→ TO DO
Nothing after the line with "COL = S.collection" belongs in the copy; extract the lines below from the top through that line, pictures left out.

→ SUPPLIED DATA
====

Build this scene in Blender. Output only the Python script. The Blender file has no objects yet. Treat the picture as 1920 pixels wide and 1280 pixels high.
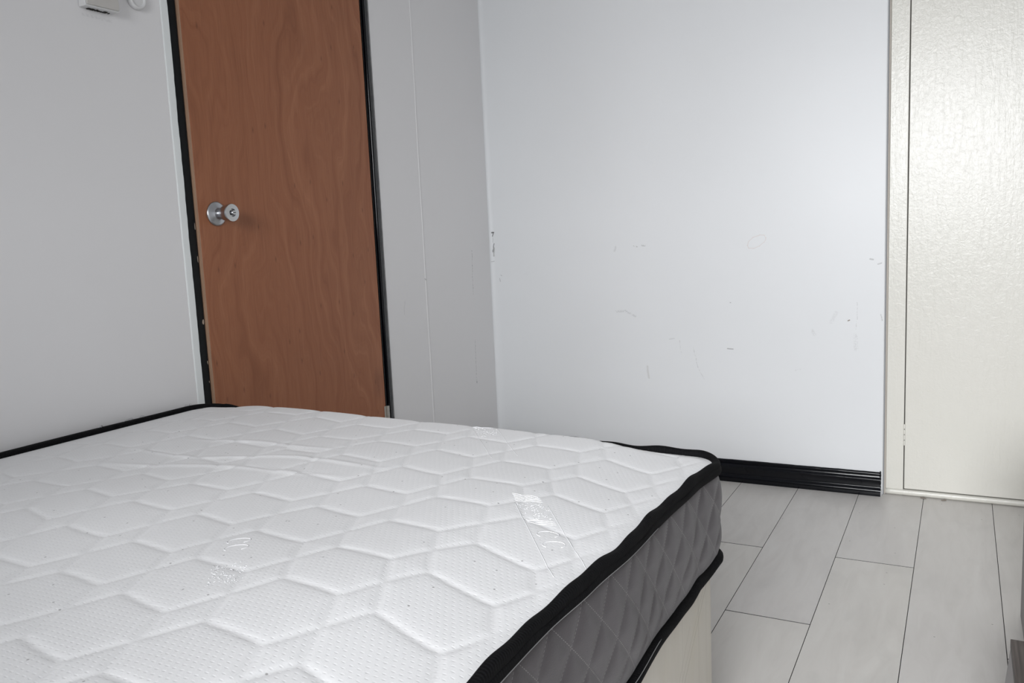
import bpy, bmesh, math, random
import numpy as np
from mathutils import Matrix, Vector

random.seed(7)
rng = np.random.default_rng(11)
S = bpy.context.scene
COL = S.collection

# ------------------------------------------------------------------ camera
cam_d = bpy.data.cameras.new('camera')
cam = bpy.data.objects.new('camera', cam_d)
COL.objects.link(cam)
R = [[0.87982970, -0.47482234, -0.02105792],
     [0.47312092, 0.87072902, 0.13411774],
     [-0.04534635, -0.12796371, 0.99074164]]          # columns: right, forward, up
M = Matrix(((R[0][0], R[0][2], -R[0][1], 1.697),
            (R[1][0], R[1][2], -R[1][1], 0.0),
            (R[2][0], R[2][2], -R[2][1], 0.930),
            (0, 0, 0, 1)))
cam.matrix_world = M
cam_d.sensor_width = 36
cam_d.lens = 1557.15 / 1920 * 36
cam_d.clip_start = 0.02
S.camera = cam

# ------------------------------------------------------------------ world, light, exposure
W = bpy.data.worlds.new('daylight')
S.world = W
W.use_nodes = True
W.node_tree.nodes['Background'].inputs['Color'].default_value = (0.90, 0.95, 1.0, 1)
W.node_tree.nodes['Background'].inputs['Strength'].default_value = 1.0

WIN_X0, WIN_X1, WIN_Z0, WIN_Z1, WALL_REAR_Y = 0.70, 2.35, 1.00, 2.17, -2.20

def area(name, loc, rot, sx, sy, energy, color, spread=180):
    l = bpy.data.lights.new(name, 'AREA')
    l.shape = 'RECTANGLE'; l.size = sx; l.size_y = sy
    l.energy = energy; l.color = color; l.spread = math.radians(spread)
    o = bpy.data.objects.new(name, l)
    o.location = loc; o.rotation_euler = rot
    COL.objects.link(o)
    return o
# daylight lamp for an unseen window, added behind the photographer to light the room
area('added_window_daylight', ((WIN_X0+WIN_X1)/2, WALL_REAR_Y-0.05, (WIN_Z0+WIN_Z1)/2), (math.radians(63.5), 0, 0),
     WIN_X1-WIN_X0, WIN_Z1-WIN_Z0, 57, (0.972, 0.985, 1.0), 88)

S.view_settings.view_transform = 'Standard'
S.view_settings.look = 'None'
S.view_settings.gamma = 1
S.view_settings.use_curve_mapping = False
S.view_settings.exposure = 0.08

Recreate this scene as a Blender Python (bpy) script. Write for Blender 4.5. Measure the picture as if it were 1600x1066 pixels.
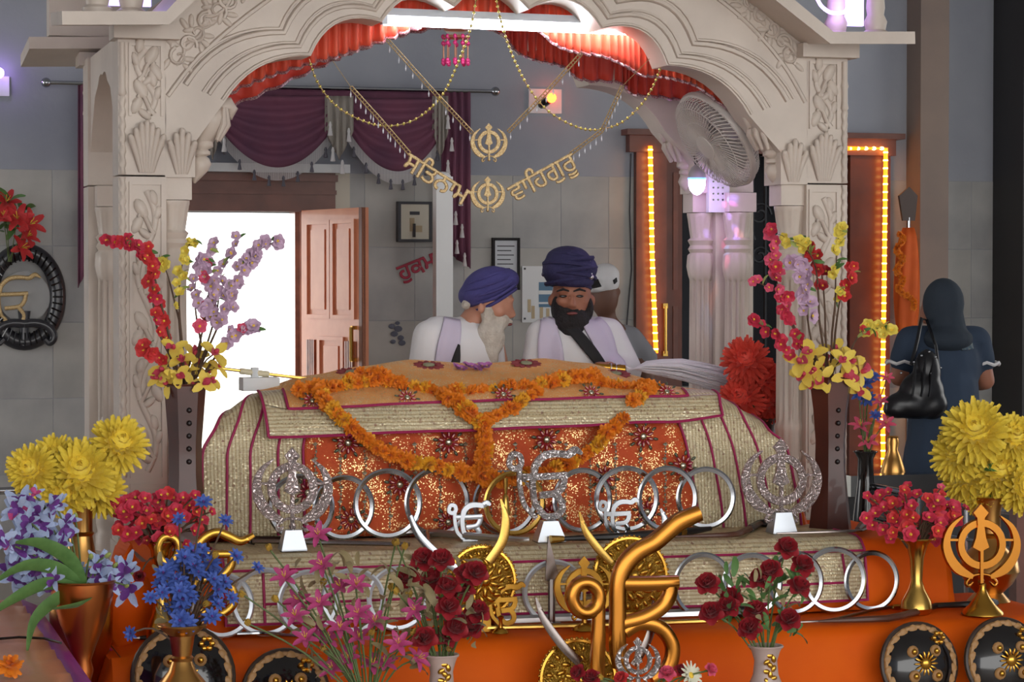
import bpy, bmesh, math, random
from mathutils import Vector, Matrix, Quaternion, noise
for _o in list(bpy.data.objects): bpy.data.objects.remove(_o)
scene = bpy.context.scene
COL = scene.collection
random.seed(7)
# ------------------------------------------------------------------ camera
FPX = 3800.0
YAW = math.radians(16.1)
PITCH = math.atan(93.0/FPX)
CAM = Vector((-2.335, -8.299, 1.5))
cd = bpy.data.cameras.new('camera'); cd.sensor_width = 36.0; cd.lens = 36.0*FPX/1600.0
cd.clip_start = 0.1; cd.clip_end = 200
cam = bpy.data.objects.new('camera', cd); COL.objects.link(cam)
cam.location = CAM
cam.rotation_euler = (math.pi/2-PITCH, 0, -YAW)
scene.camera = cam
# ------------------------------------------------------------------ sky light and exposure
world = bpy.data.worlds.new('sky'); scene.world = world; world.use_nodes = True
_bg = world.node_tree.nodes['Background']
_bg.inputs['Color'].default_value = (1.0, 0.99, 0.97, 1)
_bg.inputs['Strength'].default_value = 2.6
vs = scene.view_settings
vs.view_transform = 'Standard'; vs.look = 'None'; vs.exposure = 0.4; vs.gamma = 1.0; vs.use_curve_mapping = False
scene.cycles.max_bounces = 6; scene.cycles.diffuse_bounces = 3; scene.cycles.glossy_bounces = 3
scene.cycles.sample_clamp_indirect = 6.0
# ------------------------------------------------------------------ layout helpers (photo frame 1600 x 1066)
_R = Vector((math.cos(YAW), -math.sin(YAW), 0))
_F = Vector((math.sin(YAW)*math.cos(PITCH), math.cos(YAW)*math.cos(PITCH), -math.sin(PITCH)))
_U = _R.cross(_F)
def ray(px, py): return _R*(px-800.0)+_U*(533.0-py)+_F*FPX
def P(px, py, Y):
    d = ray(px, py); return CAM+d*((Y-CAM.y)/d.y)
def PZ(px, py, z):
    d = ray(px, py); return CAM+d*((z-CAM.z)/d.z)
def SC(pt): return (Vector(pt)-CAM).dot(_F)/FPX       # metres per photo pixel there
# ------------------------------------------------------------------ materials
def srgb(r, g, b):
    f = lambda c: (c/12.92 if c <= 0.04045 else ((c+0.055)/1.055)**2.4)
    return (f(r/255.0), f(g/255.0), f(b/255.0), 1.0)
MATS = {}
def mat(name, rgb, rough=0.5, metal=0.0, var=None, rgb2=None, bump=None, emit=None, spec=None, sheen=0, alpha=None, trans=0, coat=0):
    """var=(scale, contrast) blends rgb to rgb2 by noise; bump=(scale, strength)"""
    if name in MATS: return MATS[name]
    m = bpy.data.materials.new(name); m.use_nodes = True
    nt = m.node_tree; n = nt.nodes; l = nt.links; b = n['Principled BSDF']
    b.inputs['Base Color'].default_value = srgb(*rgb)
    b.inputs['Roughness'].default_value = rough; b.inputs['Metallic'].default_value = metal
    if spec is not None: b.inputs['Specular IOR Level'].default_value = spec
    if sheen: b.inputs['Sheen Weight'].default_value = sheen
    if coat: b.inputs['Coat Weight'].default_value = coat
    if trans: b.inputs['Transmission Weight'].default_value = trans
    if alpha is not None: b.inputs['Alpha'].default_value = alpha
    tc = None
    if var or bump: tc = n.new('ShaderNodeTexCoord')
    if var:
        t = n.new('ShaderNodeTexNoise'); t.inputs['Scale'].default_value = var[0]; t.inputs['Detail'].default_value = 5
        l.new(tc.outputs['Object'], t.inputs['Vector'])
        r = n.new('ShaderNodeValToRGB'); c = 0.5/max(var[1], .01)
        r.color_ramp.elements[0].position = max(0, 0.5-c*0.25); r.color_ramp.elements[1].position = min(1, 0.5+c*0.25)
        r.color_ramp.elements[0].color = srgb(*rgb); r.color_ramp.elements[1].color = srgb(*(rgb2 or [min(255, k*1.2) for k in rgb]))
        l.new(t.outputs['Fac'], r.inputs['Fac']); l.new(r.outputs['Color'], b.inputs['Base Color'])
    if bump:
        t = n.new('ShaderNodeTexNoise'); t.inputs['Scale'].default_value = bump[0]; t.inputs['Detail'].default_value = 3
        l.new(tc.outputs['Object'], t.inputs['Vector'])
        bp = n.new('ShaderNodeBump'); bp.inputs['Strength'].default_value = bump[1]; bp.inputs['Distance'].default_value = 0.01
        l.new(t.outputs['Fac'], bp.inputs['Height']); l.new(bp.outputs['Normal'], b.inputs['Normal'])
    if emit:
        b.inputs['Emission Color'].default_value = srgb(*emit[0]); b.inputs['Emission Strength'].default_value = emit[1]
    MATS[name] = m
    return m
def ramp(nt, src, stops, interp='LINEAR'):
    r = nt.nodes.new('ShaderNodeValToRGB'); cr = r.color_ramp; cr.interpolation = interp
    while len(cr.elements) < len(stops): cr.elements.new(0.5)
    for e, (p, c) in zip(cr.elements, stops):
        e.position = p; e.color = c if len(c) == 4 else srgb(*c)
    nt.links.new(src, r.inputs['Fac']); return r.outputs['Color']
def brocade(name, axis, base=(220, 206, 170), dark=(160, 118, 98), light=(248, 240, 214), scale=130):
    m = bpy.data.materials.new(name); m.use_nodes = True; nt = m.node_tree; n = nt.nodes; l = nt.links; b = n['Principled BSDF']
    tc = n.new('ShaderNodeTexCoord'); mp = n.new('ShaderNodeMapping'); l.new(tc.outputs['Object'], mp.inputs['Vector'])
    mp.inputs['Scale'].default_value = (1, .3, 1)
    v = n.new('ShaderNodeTexVoronoi'); v.inputs['Scale'].default_value = scale; v.inputs['Randomness'].default_value = .55
    l.new(mp.outputs['Vector'], v.inputs['Vector'])
    c1 = ramp(nt, v.outputs['Color'], [(0, dark), (.25, base), (.7, base), (1, light)])
    w = n.new('ShaderNodeTexWave'); w.wave_type = 'BANDS'; w.bands_direction = axis; w.inputs['Scale'].default_value = 26; w.inputs['Distortion'].default_value = .6
    l.new(tc.outputs['Object'], w.inputs['Vector'])
    c2 = ramp(nt, w.outputs['Fac'], [(0, (255, 255, 255)), (.75, (245, 242, 236)), (1, (212, 196, 176))])
    mx = n.new('ShaderNodeMix'); mx.data_type = 'RGBA'; mx.blend_type = 'MULTIPLY'; mx.inputs['Factor'].default_value = 1
    l.new(c1, mx.inputs['A']); l.new(c2, mx.inputs['B']); l.new(mx.outputs['Result'], b.inputs['Base Color'])
    mt = ramp(nt, v.outputs['Color'], [(0, (0, 0, 0)), (.6, (40, 40, 40)), (.8, (210, 210, 210))]); l.new(mt, b.inputs['Metallic'])
    b.inputs['Roughness'].default_value = .42
    bp = n.new('ShaderNodeBump'); bp.inputs['Strength'].default_value = .7; bp.inputs['Distance'].default_value = .004
    l.new(v.outputs['Distance'], bp.inputs['Height']); l.new(bp.outputs['Normal'], b.inputs['Normal'])
    MATS[name] = m; return m
def sequin(name, base, base2, gold, amount=.35, scale=170):
    m = bpy.data.materials.new(name); m.use_nodes = True; nt = m.node_tree; n = nt.nodes; l = nt.links; b = n['Principled BSDF']
    tc = n.new('ShaderNodeTexCoord')
    v = n.new('ShaderNodeTexVoronoi'); v.inputs['Scale'].default_value = scale; l.new(tc.outputs['Object'], v.inputs['Vector'])
    big = n.new('ShaderNodeTexNoise'); big.inputs['Scale'].default_value = 16; big.inputs['Detail'].default_value = 3; l.new(tc.outputs['Object'], big.inputs['Vector'])
    sp = n.new('ShaderNodeSeparateColor'); l.new(v.outputs['Color'], sp.inputs['Color'])
    ad = n.new('ShaderNodeMath'); ad.operation = 'MULTIPLY_ADD'; l.new(big.outputs['Fac'], ad.inputs[0]); ad.inputs[1].default_value = .9; l.new(sp.outputs['Red'], ad.inputs[2])
    gt = n.new('ShaderNodeMath'); gt.operation = 'GREATER_THAN'; l.new(ad.outputs[0], gt.inputs[0]); gt.inputs[1].default_value = 1.45-amount
    bc = ramp(nt, big.outputs['Fac'], [(.35, base), (.65, base2)])
    mx = n.new('ShaderNodeMix'); mx.data_type = 'RGBA'; l.new(gt.outputs[0], mx.inputs['Factor']); l.new(bc, mx.inputs['A']); mx.inputs['B'].default_value = srgb(*gold)
    l.new(mx.outputs['Result'], b.inputs['Base Color'])
    l.new(gt.outputs[0], b.inputs['Metallic'])
    rr = n.new('ShaderNodeMath'); rr.operation = 'MULTIPLY_ADD'; l.new(gt.outputs[0], rr.inputs[0]); rr.inputs[1].default_value = -.4; rr.inputs[2].default_value = .75
    l.new(rr.outputs[0], b.inputs['Roughness'])
    bp = n.new('ShaderNodeBump'); bp.inputs['Strength'].default_value = .6; bp.inputs['Distance'].default_value = .004
    l.new(sp.outputs['Green'], bp.inputs['Height']); l.new(bp.outputs['Normal'], b.inputs['Normal'])
    MATS[name] = m; return m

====

→ CORRECT RESULT
Build this scene in Blender. Output only the Python script. The Blender file has no objects yet. Treat the picture as 1920 pixels wide and 1280 pixels high.
import bpy, bmesh, math, random
import numpy as np
from mathutils import Matrix, Vector

random.seed(7)
rng = np.random.default_rng(11)
S = bpy.context.scene
COL = S.collection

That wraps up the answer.